San Pietro alla Costa

Atrio della chiesa di San Pietro alla Costa – Fonte: Beweb

La chiesa di San Pietro alla Costa, edificata nel XII secolo ed attestata sin dal 1128, era originariamente una basilica a tre navate, scandite da sei colonne di granito, con pronao e cripta ornata da affreschi, di cui restano alcune testimonianze.

Essa sorgeva nel rione “Costa”, un declivio situato al di fuori della cerchia muraria cittadina, al di sotto del rione “Pendolo”, caratterizzato da abitazioni con orti, vigneti, oliveti e frutteti. Nel 1275 rettore della basilica era Iacobus De Cinnamo, rappresentante del capitolo della cattedrale in alcuni contratti di locazione del tempo.

La via pubblica adiacente al sacro edificio viene menzionata in un documento redatto nel 1305 allorquando Leone Acconciagioco lasciava la somma di 15 tarì “pro conciando vias ab ecclesia Sancte Marie Annuntiate usque ad Ecclesiam Sancti Petri de Costa”.

Nella navata centrale era presente un dipinto raffigurante la Vergine Maria tra San Pietro e San Paolo, tuttora visibile, mentre lateralmente erano presenti l’altare di Santa Caterina, con l’obbligo di 15 messe per un certo Cosma Manso e un altare in cui si ammiravano le immagini della Madonna del Carmine e dei Santi Cosma e Damiano.

Nel corso del XVII secolo lo spagnolo Damiano Gonzales, custode della Torre dello Scarpariello e fondatore di un “monte pei maritaggi” della parrocchia, dotò quest’ultimo altare di una rendita di dodici ducati per la celebrazione di due messe settimanali.
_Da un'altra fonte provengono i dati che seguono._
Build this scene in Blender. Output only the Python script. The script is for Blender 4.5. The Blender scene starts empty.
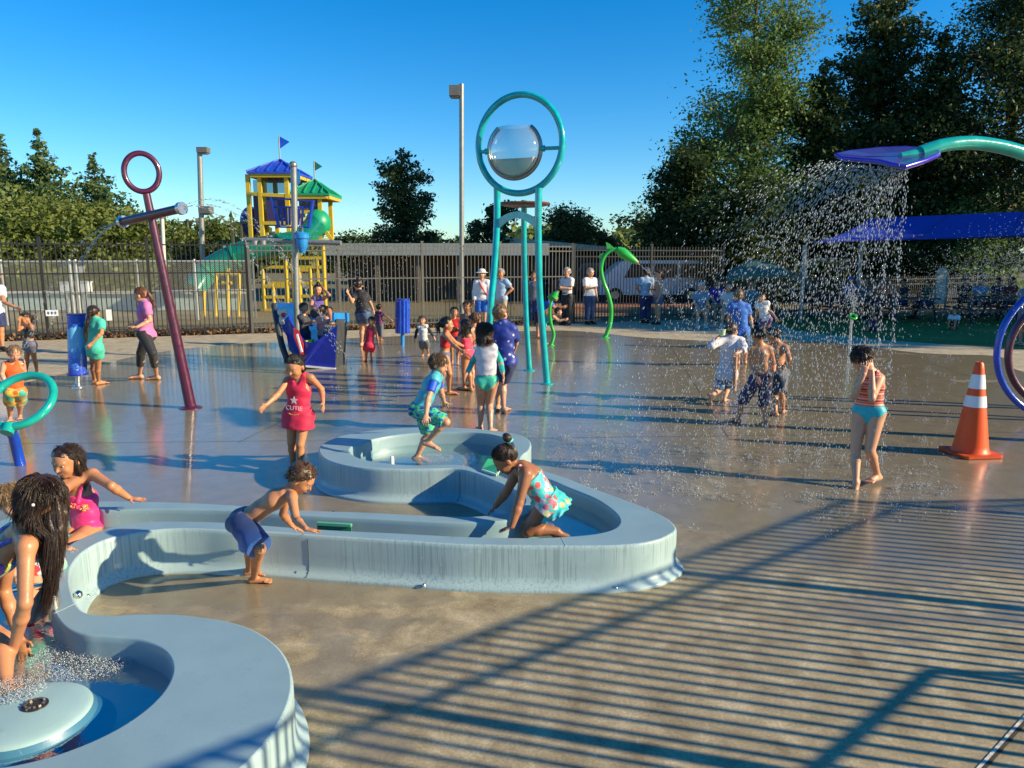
import bpy, math, random
import numpy as np
from mathutils import Vector, Matrix
from mathutils.geometry import tessellate_polygon

SC = bpy.context.scene
COL = SC.collection
PI = math.pi
V = Vector

# ---------------------------------------------------------------- camera model
FOC, HCAM = 740.0, 2.15
TH = math.atan(128 / FOC)
CAM = V((0, 0, HCAM))

def ray(px, py):
    cx = (px - 512) / FOC
    cy = (384 - py) / FOC
    return V((cx, cy * math.sin(TH) + math.cos(TH), cy * math.cos(TH) - math.sin(TH)))

def G(px, py, z=0.0):
    d = ray(px, py)
    t = (z - HCAM) / d.z
    return CAM + d * t

def P(px, py, y):
    d = ray(px, py)
    return CAM + d * (y / d.y)

def mpp(y):           # metres per pixel at depth y
    return y / FOC

# ---------------------------------------------------------------- objects
def root_loc(o):
    while o.parent:
        o = o.parent
    return V(o.location)

def tag(o, label=None, cat=None, group=None, kind=None):
    if label: o['label'] = label
    if cat: o['category'] = cat
    if group: o['group'] = group
    if kind: o['kind'] = kind
    return o

def empty(name, loc, label=None, cat=None, group=None):
    o = bpy.data.objects.new(name, None)
    COL.objects.link(o)
    o.location = loc
    o.empty_display_size = 0.1
    return tag(o, label, cat, group)

def link_mesh(name, verts, faces, mat, parent=None, origin=None, smooth=True, mats=None, midx=None):
    me = bpy.data.meshes.new(name)
    v = np.asarray(verts, dtype=np.float64).reshape(-1, 3)
    if parent is not None:
        org = root_loc(parent)
    elif origin is not None:
        org = V(origin)
    else:
        org = V(((v[:, 0].min() + v[:, 0].max()) / 2, (v[:, 1].min() + v[:, 1].max()) / 2, v[:, 2].min()))
    v = v - np.array(org)
    if isinstance(faces, np.ndarray) and faces.ndim == 2:
        n, k = faces.shape
        me.vertices.add(len(v)); me.vertices.foreach_set('co', v.astype(np.float32).ravel())
        me.loops.add(n * k); me.loops.foreach_set('vertex_index', faces.astype(np.int32).ravel())
        me.polygons.add(n); me.polygons.foreach_set('loop_start', np.arange(0, n * k, k, dtype=np.int32))
        me.update(calc_edges=True)
    else:
        me.from_pydata([tuple(p) for p in v], [], [tuple(f) for f in faces])
    me.materials.append(mat) if mat else None
    if mats:
        for m in mats: me.materials.append(m)
    me.validate()
    if smooth:
        me.polygons.foreach_set('use_smooth', np.ones(len(me.polygons), dtype=bool))
    if midx is not None and len(midx) == len(me.polygons):
        me.polygons.foreach_set('material_index', np.asarray(midx, dtype=np.int32))
    me.update()
    o = bpy.data.objects.new(name, me)
    COL.objects.link(o)
    if parent is not None:
        o.parent = parent
    else:
        o.location = org
    return o

def copy_tree(o, parent=None):
    c = o.copy(); COL.objects.link(c); c.parent = parent
    for ch in list(o.children):
        copy_tree(ch, c)
    return c

def frame_of(d):
    d = V(d).normalized()
    a = V((0, 0, 1)) if abs(d.z) < .95 else V((1, 0, 0))
    s = d.cross(a).normalized()
    return s, d.cross(s).normalized(), d

class MB:
    def __init__(s): s.v = []; s.f = []; s.mi = []; s.cur = 0
    def _add(s, vs, fs):
        n = len(s.v); s.v += [tuple(p) for p in vs]
        for f in fs:
            s.f.append(tuple(i + n for i in f)); s.mi.append(s.cur)
        return s
    def box(s, c, size, rz=0, M=None):
        hx, hy, hz = [k / 2 for k in size]
        vs = [V((x, y, z)) for x in (-hx, hx) for y in (-hy, hy) for z in (-hz, hz)]
        R = M if M is not None else Matrix.Rotation(rz, 3, 'Z')
        vs = [R @ p + V(c) for p in vs]
        return s._add(vs, [(0, 1, 3, 2), (4, 6, 7, 5), (0, 4, 5, 1), (2, 3, 7, 6), (0, 2, 6, 4), (1, 5, 7, 3)])
    def bar(s, a, b, w, h=None):
        a, b = V(a), V(b); h = h or w
        x, y, d = frame_of(b - a)
        M = Matrix((x, y, d)).transposed()
        return s.box((a + b) / 2, (w, h, (b - a).length), M=M)
    def tube(s, pts, r, n=12, caps=True, closed=False):
        pts = [V(p) for p in pts]; m = len(pts)
        rs = r if isinstance(r, (list, tuple)) else [r] * m
        vs = []; prev = None
        for i, p in enumerate(pts):
            if closed: t = pts[(i + 1) % m] - pts[i - 1]
            else: t = pts[min(i + 1, m - 1)] - pts[max(i - 1, 0)]
            t.normalize()
            if prev is None: x, y, _ = frame_of(t)
            else:
                x = (prev - t * prev.dot(t))
                if x.length < 1e-5: x = frame_of(t)[0]
                x.normalize(); y = t.cross(x)
            prev = x
            for k in range(n):
                a = 2 * PI * k / n
                vs.append(p + (x * math.cos(a) + y * math.sin(a)) * rs[i])
        fs = []
        for i in range(m if closed else m - 1):
            j = (i + 1) % m
            for k in range(n):
                fs.append((i * n + k, i * n + (k + 1) % n, j * n + (k + 1) % n, j * n + k))
        if caps and not closed:
            fs.append(tuple(range(n - 1, -1, -1))); fs.append(tuple(range((m - 1) * n, m * n)))
        return s._add(vs, fs)
    def torus(s, c, R, r, ax, up, sy=1.0, n=48, k=12, a0=0, a1=2 * PI):
        """ring in the plane spanned by ax, up"""
        full = abs(a1 - a0 - 2 * PI) < 1e-6
        m = n if full else n + 1
        pts = [V(c) + V(ax) * R * math.cos(a0 + (a1 - a0) * i / n) + V(up) * R * sy * math.sin(a0 + (a1 - a0) * i / n) for i in range(m)]
        return s.tube(pts, r, k, True, full)
    def sphere(s, c, r, n=16, m=10, M=None):
        rr = r if isinstance(r, (tuple, list)) else (r, r, r)
        vs = [];fs = []
        for i in range(m + 1):
            ph = PI * i / m
            for k in range(n):
                a = 2 * PI * k / n
                p = V((rr[0] * math.sin(ph) * math.cos(a), rr[1] * math.sin(ph) * math.sin(a), rr[2] * math.cos(ph)))
                if M: p = M @ p
                vs.append(p + V(c))
        for i in range(m):
            for k in range(n):
                q = (i * n + k, (i + 1) * n + k, (i + 1) * n + (k + 1) % n, i * n + (k + 1) % n)
                if i == 0: q = (q[0], q[1], q[2])
                elif i == m - 1: q = (q[0], q[1], q[3])
                fs.append(q)
        return s._add(vs, fs)
    def lathe(s, c, prof, n=32, M=None, a0=0, a1=2 * PI):
        """prof: list of (r,z)"""
        full = abs(a1 - a0 - 2 * PI) < 1e-6
        m = n if full else n + 1
        vs = []
        for r, z in prof:
            for k in range(m):
                a = a0 + (a1 - a0) * k / n
                p = V((r * math.cos(a), r * math.sin(a), z))
                if M: p = M @ p
                vs.append(p + V(c))
        fs = []
        for i in range(len(prof) - 1):
            for k in range(n):
                k2 = (k + 1) % m
                fs.append((i * m + k, i * m + k2, (i + 1) * m + k2, (i + 1) * m + k))
        return s._add(vs, fs)
    def prism(s, poly, off):
        """poly: list of 3d points, extruded by off"""
        poly = [V(p) for p in poly]; n = len(poly); off = V(off)
        tri = tessellate_polygon([poly])
        vs = poly + [p + off for p in poly]
        fs = [tuple(t) for t in tri] + [tuple(i + n for i in reversed(t)) for t in tri]
        fs += [(i, (i + 1) % n, n + (i + 1) % n, n + i) for i in range(n)]
        return s._add(vs, fs)
    def quad(s, a, b, c, d): return s._add([a, b, c, d], [(0, 1, 2, 3)])
    def build(s, name, mat, parent=None, smooth=False, origin=None, mats=None, auto=None):
        o = link_mesh(name, s.v, s.f, mat, parent, origin, smooth, mats, s.mi if mats else None)
        if smooth and auto is None: auto = 50
        if auto is not None:
            me = o.data
            me.polygons.foreach_set('use_smooth', np.ones(len(me.polygons), dtype=bool))
            me.set_sharp_from_angle(angle=math.radians(auto))
        return o

def catmull(pts, per=8, closed=False):
    pts = [V(p) for p in pts]; n = len(pts); out = []
    for i in range(n if closed else n - 1):
        g = (lambda j: pts[j % n]) if closed else (lambda j: pts[max(0, min(n - 1, j))])
        p0, p1, p2, p3 = g(i - 1), g(i), g(i + 1), g(i + 2)
        for k in range(per):
            t = k / per
            out.append(.5 * ((2 * p1) + (p2 - p0) * t + (2 * p0 - 5 * p1 + 4 * p2 - p3) * t * t + (3 * p1 - p0 - 3 * p2 + p3) * t ** 3))
    if not closed: out.append(pts[-1])
    return out

# ---------------------------------------------------------------- materials
_mats = {}
def nt(name):
    m = bpy.data.materials.new(name); m.use_nodes = True
    t = m.node_tree; b = t.nodes['Principled BSDF']
    return m, t, b

def N(t, typ, **kw):
    n = t.nodes.new(typ)
    for k, v in kw.items():
        if k.startswith('i_'):
            key = k[2:].replace('_', ' ')
            n.inputs[key].default_value = v
        else: setattr(n, k, v)
    return n

def rgba(c): return (c[0], c[1], c[2], 1.0)

def ramp(t, fac, stops, interp='LINEAR'):
    r = t.nodes.new('ShaderNodeValToRGB'); r.color_ramp.interpolation = interp
    e = r.color_ramp.elements
    e[0].position, e[0].color = stops[0][0], rgba(stops[0][1])
    e[1].position, e[1].color = stops[-1][0], rgba(stops[-1][1])
    for p, c in stops[1:-1]:
        x = e.new(p); x.color = rgba(c)
    t.links.new(fac, r.inputs[0]); return r.outputs[0]

def mixc(t, fac, a, b, mode='MIX'):
    m = t.nodes.new('ShaderNodeMix'); m.data_type = 'RGBA'; m.blend_type = mode
    for sock, val in ((m.inputs[0], fac), (m.inputs[6], a), (m.inputs[7], b)):
        if hasattr(val, 'links'): t.links.new(val, sock)
        elif isinstance(val, (int, float)): sock.default_value = val
        else: sock.default_value = rgba(val)
    return m.outputs[2]

def coords(t, scale=(1, 1, 1), src='Object', rot=(0, 0, 0), loc=(0, 0, 0)):
    tc = t.nodes.new('ShaderNodeTexCoord'); mp = t.nodes.new('ShaderNodeMapping')
    mp.inputs['Scale'].default_value = scale; mp.inputs['Rotation'].default_value = rot; mp.inputs['Location'].default_value = loc
    t.links.new(tc.outputs[src], mp.inputs[0]); return mp.outputs[0]

def noise(t, vec, scale, detail=4, rough=.55, dist=0):
    n = N(t, 'ShaderNodeTexNoise'); n.inputs['Scale'].default_value = scale; n.inputs['Detail'].default_value = detail
    n.inputs['Roughness'].default_value = rough; n.inputs['Distortion'].default_value = dist
    t.links.new(vec, n.inputs['Vector']); return n.outputs['Fac']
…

Durante la Visita Pastorale di mons. Bernardino Panicola, avvenuta nel 1643, nella chiesa fu rinvenuto anche un altro altare, dedicato all’Angelo custode e fondato da Cosma Manso.

Nella chiesa “Vi è un soccorpo (cripta) profanato da tanti anni, che non se n’ha memoria ed in esso vi sono due colonne grosse di marmo che mantengono buona parte di detta chiesa.Vi sono tre sepolture che non sono gentilizie. Vi è un organo a sei registri, che fu fatto dal Paroco antecessore Sig, Don Giuseppe Pisani (si dimise da parroco  nel 1719) col denaro che ricavò dall’altro organo antico ed ivi stava. Vi è un sol confessionale con la portella d’avanti e col commodo di confessare sì dalla parte sinistra, come dalla parte destra”, si legge in una descrizione risalente agli anni trenta del Settecento. Parroco del tempo era don Fortunato Pisacane il quale, però, nel 1744 veniva citato dalla Corte Vescovile con l’accusa di non risiedere in parrocchia, non celebrare messa nei giorni statuiti e non insegnare il catechismo ai fanciulli. Ragion per cui due anni dopo veniva assegnato alla cura parrocchiale di una porzione della chiesa di S. Giovanni del Toro. 
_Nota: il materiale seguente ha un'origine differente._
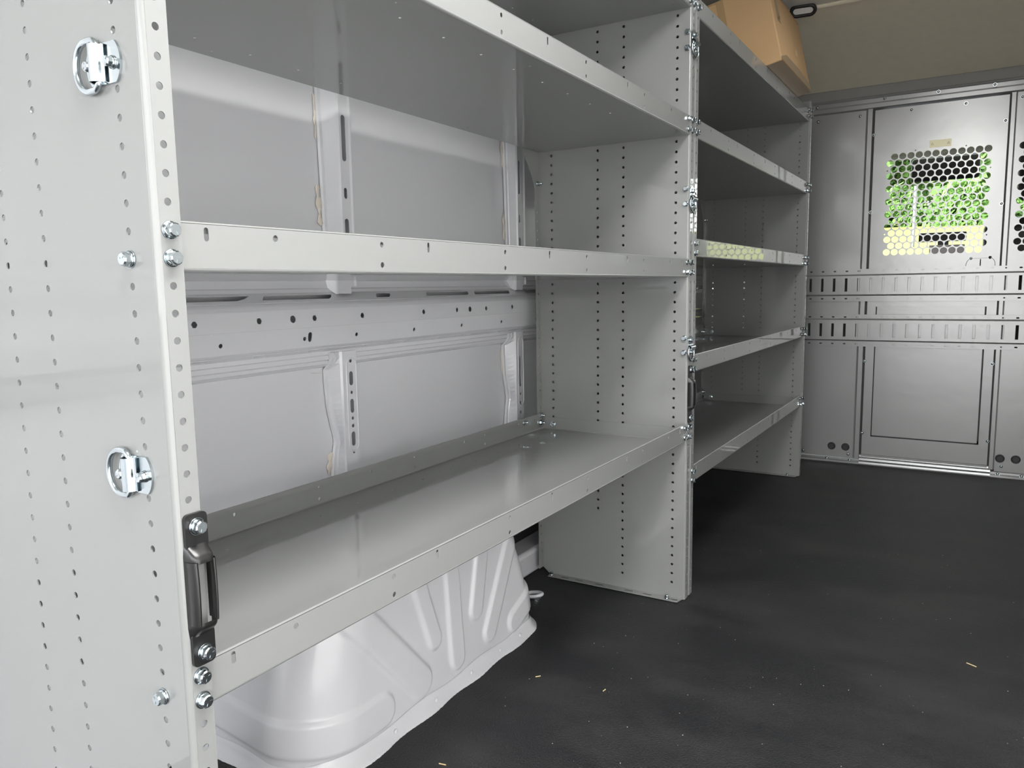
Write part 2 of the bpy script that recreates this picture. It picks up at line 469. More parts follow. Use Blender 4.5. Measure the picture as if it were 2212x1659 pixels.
LAP = [(0.676, -0.575), (0.690, -0.553), (0.704, -0.541), (0.716, -0.5345), (0.730, -0.5325)]
def rib(y0, yf0, yf1, upper, wavy=False, holes=()):
    """pressed vertical post: foot, flank facing the rear door, channelled front face, far flank"""
    b = BM()
    z0, z1 = (0.862, 1.90) if upper else (0.42, 0.722)
    XF = -0.530
    nz = 24
    def off(z):
        if not wavy: return 0.0
        pts = [(0.725, 0.016), (0.715, 0.018), (0.708, 0.006), (0.66, 0.006), (0.60, 0.001), (0.555, -0.010), (0.525, -0.018), (0.49, -0.010), (0.45, -0.006), (0.40, -0.006)]
        for (za, oa), (zb, obb) in zip(pts, pts[1:]):
            if zb <= z <= za: return oa + (obb - oa) * (za - z) / (za - zb)
        return 0.0
    rows = []
    for i in range(nz + 1):
        z = z0 + (z1 - z0) * i / nz
        o = off(z)
        sx = skin_x(z) + 0.002
        if not upper:
            for (za, xa_), (zb, xb_) in zip(LAP, LAP[1:]):
                if za <= z <= zb: sx = max(sx, xa_ + (xb_ - xa_) * (z - za) / (zb - za))
        sec = [(sx, y0 - o), (sx + 0.006, y0 + 0.002 - o), (sx + 0.006, y0 + 0.010 - o), (sx + 0.009, y0 + 0.012 - o), (XF - 0.004, yf0 - 0.001 - o * 0.15), (XF, yf0 + 0.002)]
        rows.append([b.verts.new((x, y, z)) for x, y in sec])
    for A, B in zip(rows, rows[1:]):
        for j in range(len(A) - 1):
            f = b.faces.new((A[j], A[j + 1], B[j + 1], B[j])); f.smooth = False
    if upper:
        c0, c1 = yf0 + 0.011, yf1 - 0.009
        sweep(b, [V(XF, yf0 + 0.002, z0), V(XF, c0 - 0.003, z0), V(XF - 0.004, c0, z0)], (0, 0, z1 - z0), False)
        plate(b, rect(c0, z0, c1, z1), list(holes), 0.0014, (XF - 0.0045, 0, 0), (0, 1, 0), (0, 0, 1))
        sweep(b, [V(XF - 0.004, c1, z0), V(XF, c1 + 0.003, z0), V(XF, yf1 - 0.003, z0), V(XF - 0.004, yf1, z0), V(-0.572, yf1 + 0.006, z0)], (0, 0, z1 - z0), False)
    else:
        plate(b, rect(yf0 + 0.002, z0, yf1 - 0.003, z1), list(holes), 0.0014, (XF, 0, 0), (0, 1, 0), (0, 0, 1))
        sweep(b, [V(XF, yf1 - 0.003, z0), V(XF - 0.004, yf1, z0), V(-0.572, yf1 + 0.006, z0)], (0, 0, z1 - z0), False)
        # pressed oval rim round the slots
        if wavy:
            yc = (yf0 + yf1) / 2 + 0.004
            tube(b, [V(XF + 0.0002, yc + p[0], 0.602 + p[1]) for p in slot(0, 0, 0.030, 0.206, 10)], 0.0022, 6, closed=True)
    return make('body_rib', b, M_WHITE, wall)

def sl2(y, za, zb, wd): return slot(y, (za + zb) / 2, wd, abs(zb - za))
rib(0.777, 0.803, 0.845, True, holes=[sl2(0.8215, 1.126, 1.222, 0.0125), sl2(0.8215, 1.048, 1.071, 0.0095), sl2(0.8215, 0.93, 1.006, 0.0125), sl2(0.8215, 1.30, 1.40, 0.0125)])
rib(1.520, 1.537, 1.587, True, holes=[sl2(1.553, 1.126, 1.222, 0.014), sl2(1.553, 1.043, 1.066, 0.010), sl2(1.553, 0.93, 1.0, 0.014)])
rib(0.763, 0.783, 0.831, False, True, holes=[sl2(0.8095, 0.646, 0.677, 0.012), circ(0.8095, 0.700, 0.0042), circ(0.8095, 0.6305, 0.0035), sl2(0.8095, 0.585, 0.616, 0.012), circ(0.8095, 0.573, 0.0035), circ(0.8095, 0.556, 0.004), sl2(0.8095, 0.511, 0.543, 0.012), circ(0.8095, 0.498, 0.004)])
rib(1.490, 1.515, 1.562, False, True, holes=[sl2(1.538, 0.557, 0.65, 0.011), circ(1.538, 0.535, 0.004), sl2(1.538, 0.50, 0.513, 0.009), circ(1.538, 0.479, 0.004)])
for yy in (2.25, 2.95):
    rib(yy - 0.020, yy, yy + 0.045, True, holes=[sl2(yy + 0.022, 1.126, 1.222, 0.0125)])
    rib(yy - 0.020, yy, yy + 0.045, False, False, holes=[sl2(yy + 0.025, 0.557, 0.65, 0.011)])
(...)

L’antica basilica, che già da tempo minacciava rovina, crollò interamente a metà del Settecento, in un momento di grande difficoltà economica e sociale per l’intera città.

Il nuovo edificio, più piccolo del precedente e a navata unica, sorse alla fine del Settecento su iniziativa del Canonico don Gaetano Manso, che dovette prendere il possesso della parrocchia nell’atrio in rovina.

Attualmente la chiesa, arricchita nel 1834 da ornati in stucco, è preceduta da un portico a volta in pietrame e malta di calce, con arcate sorrette da colonne, che accoglie lungo le mura perimetrali i fusti in granito grigio provenienti dalla precedente costruzione.

Il dipinto raffigurante la Vergine tra i Santi Pietro e Paolo, opera del sec. XVI, sovrasta l’altare centrale mentre l’ altarino di fondo proviene dalla chiesa di San Giovanni alla Costa. Nell’ala sinistra, aggiunta negli anni Settanta, è posto il fonte battesimale mentre la piccola sagrestia accoglie una fontana in marmo, recante il nome del donatore e la data di realizzazione “Domenico Russo 1629”, con un’urna cineraria di età romana. La cripta, abbandonata nel corso del sec. XVII, termina con un’ abside centrale ed è costituita da ambienti coperti da volte a botte cui si accede esternamente .

Nella chiesa si conserva anche una statua della Madonna delle Grazie “che si porta in processione nel due luglio, festa della Visitazione di Maria” come riferiva mons. Luigi Mansi nella “Ravello Sacra-Monumentale” del 1887. Tradizione tuttora portata avanti con la partecipazione dell’intera comunità parrocchiale.